What the task asks –
Without the pictures, can you quote each line below exactly?

Given material –

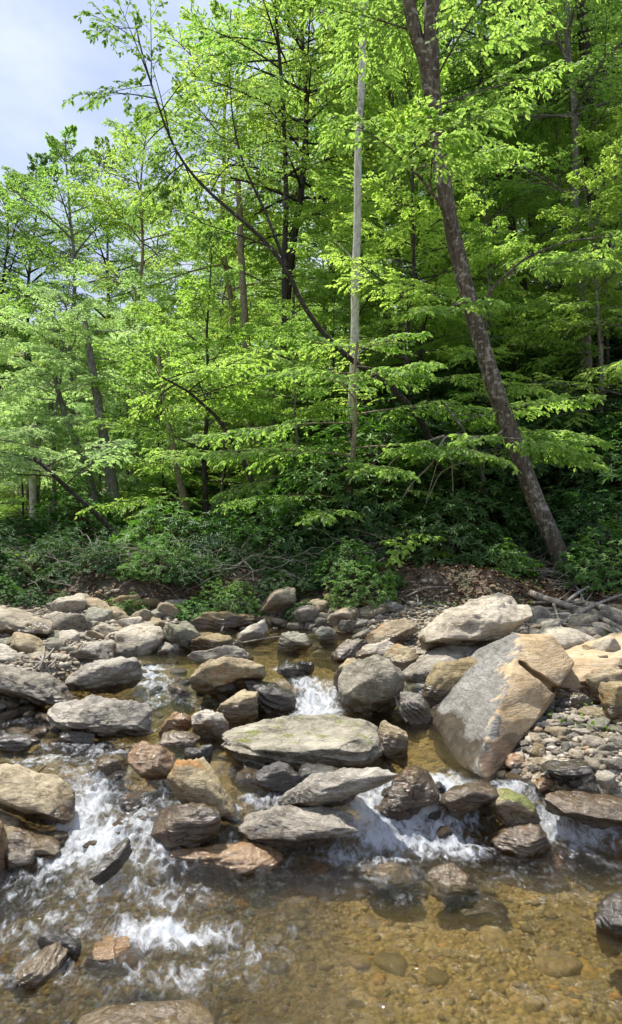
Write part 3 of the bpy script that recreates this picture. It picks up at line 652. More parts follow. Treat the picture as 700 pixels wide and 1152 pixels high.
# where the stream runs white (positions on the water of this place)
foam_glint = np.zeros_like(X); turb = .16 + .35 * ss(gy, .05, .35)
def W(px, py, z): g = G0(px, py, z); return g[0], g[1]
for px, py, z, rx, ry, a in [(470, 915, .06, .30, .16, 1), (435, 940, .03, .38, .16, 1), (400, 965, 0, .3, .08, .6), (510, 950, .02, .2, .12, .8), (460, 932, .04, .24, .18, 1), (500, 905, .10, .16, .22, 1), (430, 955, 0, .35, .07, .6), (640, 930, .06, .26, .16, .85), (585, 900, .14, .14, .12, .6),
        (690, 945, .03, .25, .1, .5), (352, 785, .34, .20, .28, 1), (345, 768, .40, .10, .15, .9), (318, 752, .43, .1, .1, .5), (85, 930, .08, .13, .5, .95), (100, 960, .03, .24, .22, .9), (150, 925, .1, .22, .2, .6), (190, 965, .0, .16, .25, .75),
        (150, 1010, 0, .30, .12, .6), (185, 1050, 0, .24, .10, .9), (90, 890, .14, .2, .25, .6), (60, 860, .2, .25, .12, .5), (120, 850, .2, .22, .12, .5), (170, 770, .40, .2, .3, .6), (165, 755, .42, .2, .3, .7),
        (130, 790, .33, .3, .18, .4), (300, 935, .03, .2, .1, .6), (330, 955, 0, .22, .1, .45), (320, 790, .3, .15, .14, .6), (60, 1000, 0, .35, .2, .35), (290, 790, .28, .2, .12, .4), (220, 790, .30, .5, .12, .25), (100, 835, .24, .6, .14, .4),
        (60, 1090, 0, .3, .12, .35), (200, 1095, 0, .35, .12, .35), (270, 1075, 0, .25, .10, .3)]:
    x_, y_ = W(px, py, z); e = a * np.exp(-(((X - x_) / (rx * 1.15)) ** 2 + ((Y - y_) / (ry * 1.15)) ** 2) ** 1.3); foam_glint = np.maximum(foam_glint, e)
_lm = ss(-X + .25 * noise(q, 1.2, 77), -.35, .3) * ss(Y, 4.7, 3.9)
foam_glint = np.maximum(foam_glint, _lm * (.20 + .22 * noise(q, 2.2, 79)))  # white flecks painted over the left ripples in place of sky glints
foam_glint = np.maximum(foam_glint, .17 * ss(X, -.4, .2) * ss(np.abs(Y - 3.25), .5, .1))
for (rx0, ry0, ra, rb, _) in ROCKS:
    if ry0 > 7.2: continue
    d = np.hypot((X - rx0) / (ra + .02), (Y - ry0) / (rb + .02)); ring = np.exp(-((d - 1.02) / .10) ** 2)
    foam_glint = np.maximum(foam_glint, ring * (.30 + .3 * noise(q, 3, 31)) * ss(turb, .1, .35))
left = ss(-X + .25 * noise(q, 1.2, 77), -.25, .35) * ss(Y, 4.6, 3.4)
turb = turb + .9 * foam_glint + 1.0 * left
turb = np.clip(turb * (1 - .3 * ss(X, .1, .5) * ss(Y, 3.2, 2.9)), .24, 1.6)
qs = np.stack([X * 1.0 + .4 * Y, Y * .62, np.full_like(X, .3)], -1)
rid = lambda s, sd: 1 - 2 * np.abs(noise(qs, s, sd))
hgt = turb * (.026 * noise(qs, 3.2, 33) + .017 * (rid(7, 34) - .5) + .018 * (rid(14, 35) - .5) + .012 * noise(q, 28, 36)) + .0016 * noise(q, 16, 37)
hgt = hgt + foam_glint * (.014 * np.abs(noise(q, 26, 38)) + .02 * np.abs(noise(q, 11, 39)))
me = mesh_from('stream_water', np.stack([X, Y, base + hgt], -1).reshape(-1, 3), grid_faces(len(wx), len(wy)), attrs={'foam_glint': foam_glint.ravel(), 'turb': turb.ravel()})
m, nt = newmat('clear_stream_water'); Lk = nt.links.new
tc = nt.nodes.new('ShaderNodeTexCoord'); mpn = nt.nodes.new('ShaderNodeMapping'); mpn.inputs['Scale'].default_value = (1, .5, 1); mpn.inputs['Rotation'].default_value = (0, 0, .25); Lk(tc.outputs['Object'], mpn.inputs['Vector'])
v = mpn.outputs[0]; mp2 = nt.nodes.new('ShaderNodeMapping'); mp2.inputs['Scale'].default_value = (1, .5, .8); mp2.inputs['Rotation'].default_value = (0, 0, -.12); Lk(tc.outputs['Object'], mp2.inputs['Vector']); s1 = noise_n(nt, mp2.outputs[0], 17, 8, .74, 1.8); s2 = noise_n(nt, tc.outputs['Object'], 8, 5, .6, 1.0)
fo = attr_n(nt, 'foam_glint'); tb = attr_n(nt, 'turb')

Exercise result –
Write part 3 of the bpy script that recreates this picture. It picks up at line 652. More parts follow. Treat the picture as 700 pixels wide and 1152 pixels high.
# where the stream runs white (positions on the water of this place)
foam_glint = np.zeros_like(X); turb = .16 + .35 * ss(gy, .05, .35)
def W(px, py, z): g = G0(px, py, z); return g[0], g[1]
for px, py, z, rx, ry, a in [(470, 915, .06, .30, .16, 1), (435, 940, .03, .38, .16, 1), (400, 965, 0, .3, .08, .6), (510, 950, .02, .2, .12, .8), (460, 932, .04, .24, .18, 1), (500, 905, .10, .16, .22, 1), (430, 955, 0, .35, .07, .6), (640, 930, .06, .26, .16, .85), (585, 900, .14, .14, .12, .6),
        (690, 945, .03, .25, .1, .5), (352, 785, .34, .20, .28, 1), (345, 768, .40, .10, .15, .9), (318, 752, .43, .1, .1, .5), (85, 930, .08, .13, .5, .95), (100, 960, .03, .24, .22, .9), (150, 925, .1, .22, .2, .6), (190, 965, .0, .16, .25, .75),
        (150, 1010, 0, .30, .12, .6), (185, 1050, 0, .24, .10, .9), (90, 890, .14, .2, .25, .6), (60, 860, .2, .25, .12, .5), (120, 850, .2, .22, .12, .5), (170, 770, .40, .2, .3, .6), (165, 755, .42, .2, .3, .7),
        (130, 790, .33, .3, .18, .4), (300, 935, .03, .2, .1, .6), (330, 955, 0, .22, .1, .45), (320, 790, .3, .15, .14, .6), (60, 1000, 0, .35, .2, .35), (290, 790, .28, .2, .12, .4), (220, 790, .30, .5, .12, .25), (100, 835, .24, .6, .14, .4),
        (60, 1090, 0, .3, .12, .35), (200, 1095, 0, .35, .12, .35), (270, 1075, 0, .25, .10, .3)]:
    x_, y_ = W(px, py, z); e = a * np.exp(-(((X - x_) / (rx * 1.15)) ** 2 + ((Y - y_) / (ry * 1.15)) ** 2) ** 1.3); foam_glint = np.maximum(foam_glint, e)
_lm = ss(-X + .25 * noise(q, 1.2, 77), -.35, .3) * ss(Y, 4.7, 3.9)
foam_glint = np.maximum(foam_glint, _lm * (.20 + .22 * noise(q, 2.2, 79)))  # white flecks painted over the left ripples in place of sky glints
foam_glint = np.maximum(foam_glint, .17 * ss(X, -.4, .2) * ss(np.abs(Y - 3.25), .5, .1))
for (rx0, ry0, ra, rb, _) in ROCKS:
    if ry0 > 7.2: continue
    d = np.hypot((X - rx0) / (ra + .02), (Y - ry0) / (rb + .02)); ring = np.exp(-((d - 1.02) / .10) ** 2)
    foam_glint = np.maximum(foam_glint, ring * (.30 + .3 * noise(q, 3, 31)) * ss(turb, .1, .35))
left = ss(-X + .25 * noise(q, 1.2, 77), -.25, .35) * ss(Y, 4.6, 3.4)
turb = turb + .9 * foam_glint + 1.0 * left
turb = np.clip(turb * (1 - .3 * ss(X, .1, .5) * ss(Y, 3.2, 2.9)), .24, 1.6)
qs = np.stack([X * 1.0 + .4 * Y, Y * .62, np.full_like(X, .3)], -1)
rid = lambda s, sd: 1 - 2 * np.abs(noise(qs, s, sd))
hgt = turb * (.026 * noise(qs, 3.2, 33) + .017 * (rid(7, 34) - .5) + .018 * (rid(14, 35) - .5) + .012 * noise(q, 28, 36)) + .0016 * noise(q, 16, 37)
hgt = hgt + foam_glint * (.014 * np.abs(noise(q, 26, 38)) + .02 * np.abs(noise(q, 11, 39)))
me = mesh_from('stream_water', np.stack([X, Y, base + hgt], -1).reshape(-1, 3), grid_faces(len(wx), len(wy)), attrs={'foam_glint': foam_glint.ravel(), 'turb': turb.ravel()})
m, nt = newmat('clear_stream_water'); Lk = nt.links.new
tc = nt.nodes.new('ShaderNodeTexCoord'); mpn = nt.nodes.new('ShaderNodeMapping'); mpn.inputs['Scale'].default_value = (1, .5, 1); mpn.inputs['Rotation'].default_value = (0, 0, .25); Lk(tc.outputs['Object'], mpn.inputs['Vector'])
v = mpn.outputs[0]; mp2 = nt.nodes.new('ShaderNodeMapping'); mp2.inputs['Scale'].default_value = (1, .5, .8); mp2.inputs['Rotation'].default_value = (0, 0, -.12); Lk(tc.outputs['Object'], mp2.inputs['Vector']); s1 = noise_n(nt, mp2.outputs[0], 17, 8, .74, 1.8); s2 = noise_n(nt, tc.outputs['Object'], 8, 5, .6, 1.0)
fo = attr_n(nt, 'foam_glint'); tb = attr_n(nt, 'turb')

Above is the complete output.